**YOUR GOAL:**
Return the material exactly as supplied, apart from the pictures, which are omitted.

**SOURCE EXCERPT:**

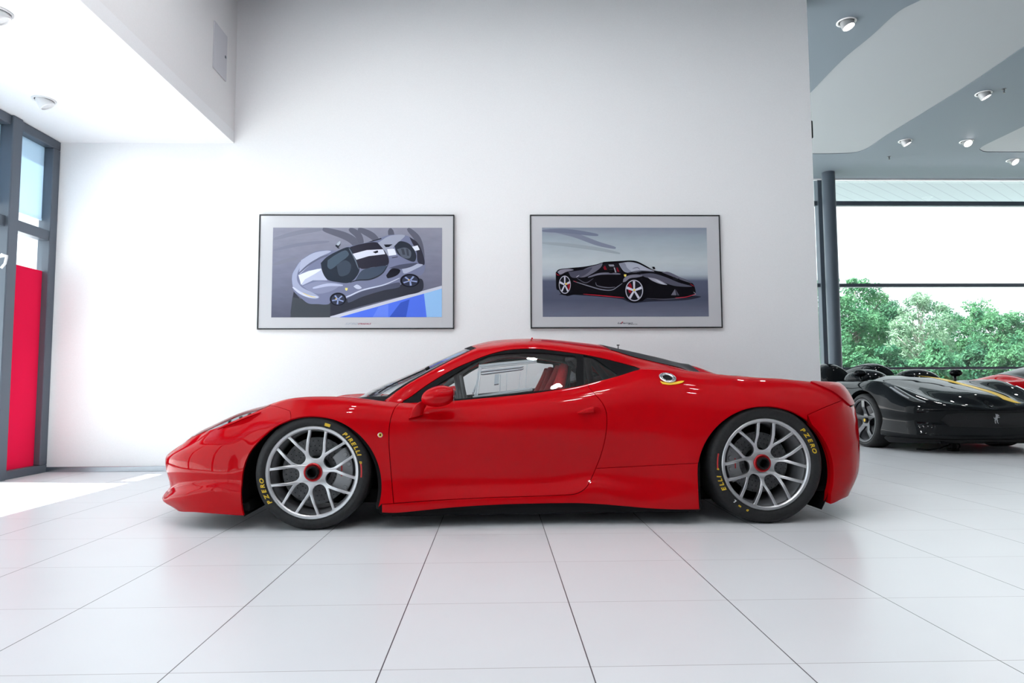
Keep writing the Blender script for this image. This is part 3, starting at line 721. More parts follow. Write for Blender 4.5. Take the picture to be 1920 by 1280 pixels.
def seat(y):
    s = empty('racing_seat', (1.11, y, .2), 0, car)
    def slab(prof, wid, th, name, m, ins=.0):
        A = []
        for x, z in prof: pass
    back = [(.10, .04), (.20, .20), (.30, .38), (.375, .54), (.42, .66), (.44, .74)]
    mb = MB(); A = []; n = 14
    for i, (x, z) in enumerate(smooth_path(back, .04)):
        f = z/.74; wd = .25-.02*f if f < .75 else .25-.02*f-(f-.75)*.35
        row = []
        for k in range(n+1):
            q = -1+2*k/n; row.append((x-.10*abs(q)**3*(1.-.5*f), q*wd, z))
        A.append(row)
    mb.grid(A); o = mb.build('seat_shell', M_MATT, s, False); so_ = o.modifiers.new('Solidify', 'SOLIDIFY'); so_.thickness = .025; so_.offset = 1
    for sg in (-1, 1):
        bm_ = MB(); pts = [(x-.075*(1-.45*z/.74), sg*((.25-.02*z/.74 if z/.74 < .75 else .25-.02*z/.74-(z/.74-.75)*.35)-.012), z) for x, z in smooth_path(back, .04)]
        bm_.tube(pts, [.028+.022*math.sin(math.pi*min(1, i/(len(pts)-1)*.9+.08)) for i in range(len(pts))], 12); bm_.build('side_bolster', M_SEATRED, s)
    c = MB(); A = [[(x-.015-.02*(1-(k/4-1)**2), (-1+2*k/8)*.19*(1 if z < .55 else 1-(z-.55)*1.6), z) for k in range(9)] for x, z in smooth_path(back, .04)]
    c.grid(A).build('back_cushion', M_SEATRED, s, False)
    c = MB(); c.box((-.36, -.24, .02), (.14, .24, .14), bev=.04); c.build('seat_cushion', M_SEATRED, s)
    return s
seat(-.37); seat(.37)
# plastic window frame with sliding pane
def strip(px4, off, m, name, parent=car):
    return panel(B, name, uvpath(B, ('p', [px4[0], px4[1]], (6, 7.05)), ('p', [px4[1], px4[2]], (6, 7.05)), ('p', [px4[2], px4[3]], (6, 7.05)), ('p', [px4[3], px4[0]], (6, 7.05)), step=.01), m, parent, 'near', gap=0, depth=.012, off=off, step=.02)
wf = strip([(897,680),(1006,669),(1007,675.5),(898,687)], -.018, M_ACRYL, 'window_frame'); wf.name = 'window_frame'
for q, m in (([(897,681),(903,681),(895,743),(888,743)], M_ACRYL), ([(886,739),(997,722),(999,728),(886,746)], M_ACRYL)): strip(q, -.018, m, 'frame_rail', wf)
for q in ([(900,692),(982,683.5),(982,685),(900,694)], [(901,697.5),(982,687.5),(982,689),(901,699)], [(894,741),(996,724.5),(996,726),(894,742.5)], [(899,683),(1005,672),(1005,673.2),(899,684.5)],
          [(937.5,699),(939,699),(938,734),(936.5,734)], [(950,697),(951,697),(949.5,733),(948.5,733)], [(975,694),(976,694),(973,730),(972,730)], [(988,679),(989,679),(986,727),(985,727)], [(896.5,690),(898,690),(893,735),(891.5,735)],
          [(885,733),(891,718),(893,718),(888,733)]): strip(q, -.016, M_ACRYL2, 'frame_edge', wf)
lt = strip([(928,700),(936,699),(935,717.5),(926.5,718.5)], -.010, M_ACRYL2, 'window_latch', wf)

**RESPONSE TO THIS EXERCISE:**
Keep writing the Blender script for this image. This is part 3, starting at line 721. More parts follow. Write for Blender 4.5. Take the picture to be 1920 by 1280 pixels.
def seat(y):
    s = empty('racing_seat', (1.11, y, .2), 0, car)
    def slab(prof, wid, th, name, m, ins=.0):
        A = []
        for x, z in prof: pass
    back = [(.10, .04), (.20, .20), (.30, .38), (.375, .54), (.42, .66), (.44, .74)]
    mb = MB(); A = []; n = 14
    for i, (x, z) in enumerate(smooth_path(back, .04)):
        f = z/.74; wd = .25-.02*f if f < .75 else .25-.02*f-(f-.75)*.35
        row = []
        for k in range(n+1):
            q = -1+2*k/n; row.append((x-.10*abs(q)**3*(1.-.5*f), q*wd, z))
        A.append(row)
    mb.grid(A); o = mb.build('seat_shell', M_MATT, s, False); so_ = o.modifiers.new('Solidify', 'SOLIDIFY'); so_.thickness = .025; so_.offset = 1
    for sg in (-1, 1):
        bm_ = MB(); pts = [(x-.075*(1-.45*z/.74), sg*((.25-.02*z/.74 if z/.74 < .75 else .25-.02*z/.74-(z/.74-.75)*.35)-.012), z) for x, z in smooth_path(back, .04)]
        bm_.tube(pts, [.028+.022*math.sin(math.pi*min(1, i/(len(pts)-1)*.9+.08)) for i in range(len(pts))], 12); bm_.build('side_bolster', M_SEATRED, s)
    c = MB(); A = [[(x-.015-.02*(1-(k/4-1)**2), (-1+2*k/8)*.19*(1 if z < .55 else 1-(z-.55)*1.6), z) for k in range(9)] for x, z in smooth_path(back, .04)]
    c.grid(A).build('back_cushion', M_SEATRED, s, False)
    c = MB(); c.box((-.36, -.24, .02), (.14, .24, .14), bev=.04); c.build('seat_cushion', M_SEATRED, s)
    return s
seat(-.37); seat(.37)
# plastic window frame with sliding pane
def strip(px4, off, m, name, parent=car):
    return panel(B, name, uvpath(B, ('p', [px4[0], px4[1]], (6, 7.05)), ('p', [px4[1], px4[2]], (6, 7.05)), ('p', [px4[2], px4[3]], (6, 7.05)), ('p', [px4[3], px4[0]], (6, 7.05)), step=.01), m, parent, 'near', gap=0, depth=.012, off=off, step=.02)
wf = strip([(897,680),(1006,669),(1007,675.5),(898,687)], -.018, M_ACRYL, 'window_frame'); wf.name = 'window_frame'
for q, m in (([(897,681),(903,681),(895,743),(888,743)], M_ACRYL), ([(886,739),(997,722),(999,728),(886,746)], M_ACRYL)): strip(q, -.018, m, 'frame_rail', wf)
for q in ([(900,692),(982,683.5),(982,685),(900,694)], [(901,697.5),(982,687.5),(982,689),(901,699)], [(894,741),(996,724.5),(996,726),(894,742.5)], [(899,683),(1005,672),(1005,673.2),(899,684.5)],
          [(937.5,699),(939,699),(938,734),(936.5,734)], [(950,697),(951,697),(949.5,733),(948.5,733)], [(975,694),(976,694),(973,730),(972,730)], [(988,679),(989,679),(986,727),(985,727)], [(896.5,690),(898,690),(893,735),(891.5,735)],
          [(885,733),(891,718),(893,718),(888,733)]): strip(q, -.016, M_ACRYL2, 'frame_edge', wf)
lt = strip([(928,700),(936,699),(935,717.5),(926.5,718.5)], -.010, M_ACRYL2, 'window_latch', wf)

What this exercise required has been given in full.